The way I see it, your best option with simpleFOC is to make it work on GD32 board (if that’s possible) and send velocity commands to all 4 wheels via I2c.
Exactly - since gd32 are supported by Arduino framework (and are functinally very similar to STM32s), SimpleFOC should work with them. You can probably remove everything you don’t need from simpleFOC framework to reduce the final elf file size and make it fit on MCUs with smaller flash size.
There’s a minimal branch for this Minimal Code Version | Arduino-FOC
You can give it a try - if you do, please let us know how it goes.
Personally I would use PlatformIO rather than ArduinoIDE because the error messages are clearer and better, which is useful when doing this kind of thing.
Apparently this framework version runs in PlatformIO.
Anyway, once you have the framework installed in the IDE, you can just install the SimpleFOC library normally, but I would not expect it to work…
This GD32 chip is a clone of the STM32F103, so it should be able to do similar things, but in order to be able to control motors, SimpleFOC has MCU-specific PWM initialisation code… we have 14 different MCU types, but GD32 isn’t one of them
And even though it is like an STM32F103, it doesn’t look like the Arduino framework for it has the same APIs as the STM32 framework does. Our STM32-specific code uses the STM32 HAL (hardware abstraction library) to do the PWM initialisation.

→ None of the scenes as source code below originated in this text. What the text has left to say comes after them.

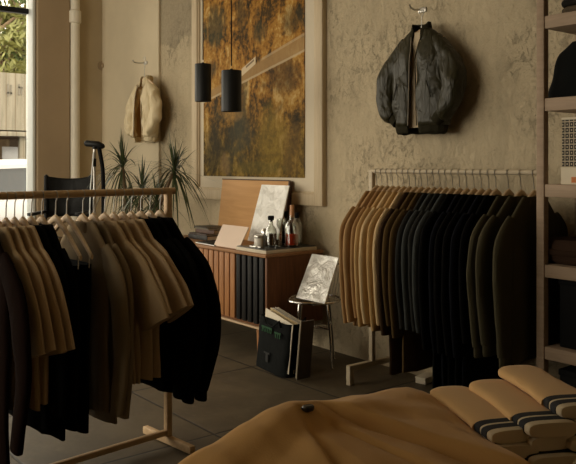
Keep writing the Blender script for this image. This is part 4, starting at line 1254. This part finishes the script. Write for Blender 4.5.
# brown folded blanket on the fourth shelf
x_ = onY(540, 255, SHY+.07).x
t = thing('folded_blanket', 'dark brown folded blanket on the lower right shelf', 'blanket', (x_+.25, SHY+.18, shelf_z(3)))
mb = MB(); lo = []
for k in range(9):
    v = k/8; b = math.sin(math.pi*min(1, v*1.0))**.5
    lo.append([((.22+.02*b)*sgnpow(math.cos(2*math.pi*q/40), .45), (.12+.02*b)*sgnpow(math.sin(2*math.pi*q/40), .45), .115*v) for q in range(40)])
mb.loft(lo).jitter(.006, 8, 5)
for v in mb.bm.verts: v.co.z = max(0.002, v.co.z)
mb.build('folded_body', fabric((.045, .026, .017)), t)
MB().box((0, -.12, .055), (.38, .05, .03), .010).build('fold_layer', fabric((.038, .022, .014)), t)
# black boxes on the bottom shelves
for zi, lb, hgt in ((shelf_z(4), 'large black storage box below the brown blanket on the shelf', .30), (.09, 'black storage box on the bottom shelf', .24)):
    t = thing('storage_box', lb, 'box', (SHX+.33, SHY+.19, zi))
    MB().box((0, 0, hgt/2), (.52, .28, hgt), .006).build('box_base', M['black_matte'], t)
    MB().box((0, 0, hgt+.006), (.53, .29, .03), .006).build('lid', M['black_matte'], t)

# ------------------------------------------------------------------ display table, cardigan, socks
TBZ = .76
TX0, TX1, TY0, TY1 = -1.07, -.10, -3.25, -1.95
def table():
    t = thing('display_table', 'dark wooden display table in the foreground under the cardigan and socks', 'table', ((TX0+TX1)/2, (TY0+TY1)/2, 0))
    w, d = TX1-TX0, TY1-TY0
    MB().box((0, 0, TBZ-.018), (w, d, .036), .004).build('tabletop', M['table_wood'], t)
    MB().box((0, 0, TBZ-.075), (w-.16, d-.16, .078), .003).build('apron', M['table_wood'], t)
    for sx in (-1, 1):
        for sy in (-1, 1):
            MB().box((sx*(w/2-.07), sy*(d/2-.07), (TBZ-.036)/2), (.055, .055, TBZ-.036), .005).build('leg', M['table_wood'], t)
table()
def knit(name, c):
    t = NT(name); v = t.co(); f = t.noise(v, 5, 4)
    t.color(t.mix(f, [x*.93 for x in c], [min(1, x*1.06) for x in c])).rough(.95)
    g = t.noise(t.mapv(v, (330, 330, 330)), 1, 2)
    t.bump(t.mth('ADD', t.mth('MULTIPLY', g, .3), t.noise(v, 9, 4)), .25, .006)
    t.b.inputs['Specular IOR Level'].default_value = .1
    t.b.inputs['Sheen Weight'].default_value = .15; t.b.inputs['Sheen Roughness'].default_value = .4
    return t.m
CK = (.62, .365, .135)
M['knit'] = knit('cream_knit', CK); M['sock'] = knit('sock_knit', (.66, .415, .185)); M['sock_dark'] = simple('sock_black', (.014, .014, .016), .95); M['sock_white'] = simple('sock_white', (.60, .50, .34), .95)
def interp(x, pts):
    if x <= pts[0][0]: return pts[0][1]
    for (a, va), (b, vb) in zip(pts, pts[1:]):
        if x <= b:
            u = (x-a)/(b-a); u = u*u*(3-2*u)*.5+u*.5
            return va+(vb-va)*u
    return pts[-1][1]
# ridge heights along Y of the far edge, from the photo's outline
ridge_px = [(150, 480), (180, 463), (215, 447), (250, 425), (272, 411), (290, 403.5), (310, 402), (345, 400), (375, 399), (390, 397), (405, 396.5), (420, 398.5), (432, 404)]
XE = -.985
RID = []
for px, py in ridge_px:
    p = onX(px, py, XE); RID.append((p.y, p.z))
CY0, CY1 = RID[0][0], RID[-1][0]+.012
def cardigan():
    t = thing('folded_cardigan', 'big cream folded cardigan with a dark button on the table', 'cardigan', (0, 0, TBZ))
    CX0, CX1 = XE-.06, -.30
    bp = onZ(308, 411, .895)
    def yr(x): return CY1-.40*max(0, x-XE)
    def h(x, y):
        top = interp(min(y+.40*max(0, x-XE)*max(0, min(1, (y-CY0)/(CY1-CY0))), CY1), RID)-TBZ
        # round over at the far edge and at the sides
        e0 = max(0, min(1, (x-CX0)/.07)); e1 = max(0, min(1, (CX1-x)/.10))
        f = math.sqrt(max(0, 1-(1-e0)**2))*math.sqrt(max(0, 1-(1-e1)**2))
        s1 = max(0, min(1, (yr(x)-y)/.05)); s0 = max(0, min(1, (y-CY0)/.10))
        f *= math.sqrt(max(0, 1-(1-s1)**2))*math.sqrt(max(0, 1-(1-s0)**2))
        dx = max(0, x-XE)
        z = top*f - .03*min(1, dx/.5)*f
        # right hand shoulder hump flattens out towards the viewer
        z += f*.006*noise.noise(Vector((x*7, y*7, 1.3)))+f*.003*noise.noise(Vector((x*16, y*16, 5.3)))
        # two placket folds running from the button towards the viewer
        lx, ly = x-bp.x, y-bp.y
        for (dxx, dyy, off, a, w) in ((.93, -.36, -.012, .010, .005), (.99, .10, .030, .009, .005), (.95, .30, .062, .022, .007)):
            s = lx*dxx+ly*dyy; q = -lx*dyy+ly*dxx-off-.12*s*s*(1 if off > .05 else 0)
            if s > -.02:
                g = min(1, (s+.02)/.05)
                z += f*a*g*(1/(1+math.exp(-q/w*2.2))-.5)*(-1 if off < 0 else 1) - f*g*a*.55*math.exp(-(q/w)**2)
        return max(z, .0)
    nx, ny = 110, 150
    mb = MB(); rows = []
    for i in range(nx+1):
        x = CX0+(CX1-CX0)*i/nx
        rows.append([Vector((x, CY0+(yr(x)-CY0)*j/ny, h(x, CY0+(yr(x)-CY0)*j/ny)+.004)) for j in range(ny+1)])
    mb.quadstrip(rows)
    base = [[Vector((p.x, p.y, .001)) for p in r] for r in rows]
    ring = lambda R_: R_[0]+[r[-1] for r in R_[1:]]+list(reversed(R_[-1]))[1:]+[r[0] for r in reversed(R_)][1:-1]
    mb.loft([ring(rows), ring(base)], True, False, True)
    bmesh.ops.remove_doubles(mb.bm, verts=mb.bm.verts[:], dist=1e-6)
    mb.build('knit_body', M['knit'], t)
    d = None
    # button on the surface
    lo, hi = None, None
    ry = ray(308, 411)
    s = .8
    while s < 2.0:
        p = CAM+ry*s
        if p.z-TBZ <= h(p.x, p.y)+.005: break
        s += .002
    bt = MB().lathe([(.0085, -.004), (.0105, -.001), (.0108, .003), (.0085, .0055), (.006, .0045), (.001, .0045)], seg=24).build('button', simple('horn_button', (.030, .027, .022), .35), t)
    bt.location = (p.x, p.y, p.z-TBZ+.004); bt.rotation_euler = (0, R(-8), 0)
    # a second edge layer of the folded front
    return t
cardigan()
# socks: three stacks side by side
def make_sock(label, loc, rz, group, L=.235, w=.056, th=.019, seed=0):
    t = thing('folded_sock', label, 'socks', loc, rz, group)
    mb = MB(); lo = []; n = 26
    for i in range(n+1):
        v = i/n; x = -L/2+(L-.055)*v
        wid = w*(math.sqrt(max(0, 1-(1-min(1, v/.17))**2)))*(1.06-.16*math.sin(min(1, v)*math.pi)+.0)
        hgt = th/2*(math.sqrt(max(0, 1-(1-min(1, v/.10))**2)))*(1.02-.05*v)
        wid = max(wid, .004); hgt = max(hgt, .002)
        lo.append([(x+.004*noise.noise(Vector((seed, q, 1.))), wid*sgnpow(math.cos(2*math.pi*q/26), .75)+.002*noise.noise(Vector((x*30, q, seed))), th/2+hgt*sgnpow(math.sin(2*math.pi*q/26), .7)) for q in range(26)])
    mb.loft(lo); mb.build('foot', M['sock'], t)
    x0 = L/2-.057
    def ring(x, k=1.0): return [(x, w*.96*k*sgnpow(math.cos(2*math.pi*q/26), .55), th/2+th/2*k*sgnpow(math.sin(2*math.pi*q/26), .6)) for q in range(26)]
    cf = MB().loft([ring(x0, .97), ring(x0+.001), ring(x0+.054), ring(x0+.057, .95)]).build('cuff', M['sock_white'], t)
    for a in (.002, .026):
        MB().loft([ring(x0+a, .99), ring(x0+a, 1.03), ring(x0+a+.017, 1.03), ring(x0+a+.017, .99)]).build('stripe', M['sock_dark'], cf)
    return t
SROT = R(-27); SD_ = Vector((math.cos(SROT), math.sin(SROT), 0))
stacks = [((449, 384), 'nearest the cardigan', .872, 5), ((483, 377.5), 'in the middle', .885, 5), ((513, 364.5), 'farthest from the cardigan', .905, 6)]
lv = {5: ['lowest', 'second from bottom', 'middle one', 'second from top', 'topmost'], 6: ['lowest', 'second from bottom', 'third from bottom', 'third from top', 'second from top', 'topmost']}
for si, (pa, where, ztop, nl) in enumerate(stacks):
    a = onZ(*pa, ztop); a.z = 0
    th = (ztop-TBZ-.002)/nl
    rs = random.Random(si+3)
    for k in range(nl):
        L = .26+rs.uniform(-.008, .008)
        c = a+SD_*(L/2-.012+rs.uniform(-.006, .006)+(nl-1-k)*.011)+Vector((-SD_.y, SD_.x, 0))*rs.uniform(-.006, .006)
        make_sock('cream sock with black striped cuff, %s in the stack %s' % (lv[nl][k], where), (c.x, c.y, TBZ+.001+k*th), SROT+R(rs.uniform(-4, 4)), 'folded socks on the table', L, .047, th*.98, seed=si*10+k)

# ------------------------------------------------------------------ light
w = bpy.data.worlds.new('sky'); scn.world = w; w.use_nodes = True
nt = w.node_tree; bg = nt.nodes['Background']
bg.inputs[0].default_value = (1.0, .90, .72, 1); bg.inputs[1].default_value = 2.0
def portal(loc, rot, sx, sy):
    l = bpy.data.lights.new('window_portal', 'AREA'); l.shape = 'RECTANGLE'; l.size = sx; l.size_y = sy
    l.cycles.is_portal = True
    o = bpy.data.objects.new('window_portal', l); COL.objects.link(o); o.location = loc; o.rotation_euler = rot
portal((XL-.28, (W1[0]+W1[1])/2, (WZ0+WZ1)/2), (0, R(-90), 0), WZ1-WZ0, W1[1]-W1[0])
portal(((W2[0]+W2[1])/2, YF-.34, (W2[2]+W2[3])/2), (R(90), 0, 0), W2[1]-W2[0], W2[3]-W2[2])

vs = scn.view_settings
scn.display_settings.display_device = 'sRGB'
vs.view_transform = 'Standard'; vs.look = 'None'; vs.exposure = 1.28; vs.gamma = 1; vs.use_curve_mapping = False
scn.cycles.use_denoising = True
scn.cycles.max_bounces = 10; scn.cycles.diffuse_bounces = 5; scn.cycles.transparent_max_bounces = 16; scn.cycles.caustics_reflective = False; scn.cycles.caustics_refractive = False
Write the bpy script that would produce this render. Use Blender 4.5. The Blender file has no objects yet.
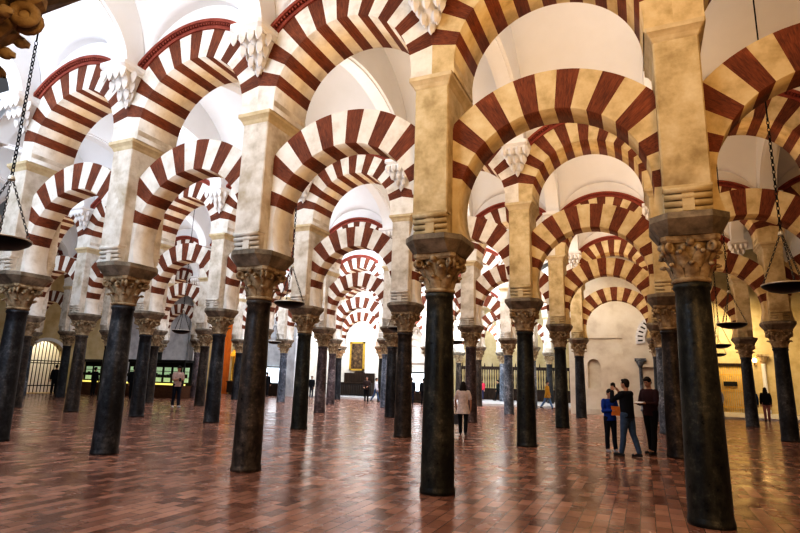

So I’m guessing the exercise to get this working will mean writing a PWM driver (and if you want current sensing then also an ADC driver) for it…
Dear sir,
I study the FOC driver (at link you listed) and even tested it. I found that the UART communication between robot controller and driver only handle two motor with one command, and when made FOC ad ADC/PWM the two motors not accurate positioning (i.e. one motor start fast than other) and so robot rotate (i.e. motor not synchronous together even with same ADC values applied to each motor-side).
Are you have solution to make the FOC driver : run motors synchronous if same ADC/PWM applied to them, second how to control each side by different commands (by UART) that may make two side work with same speed and position.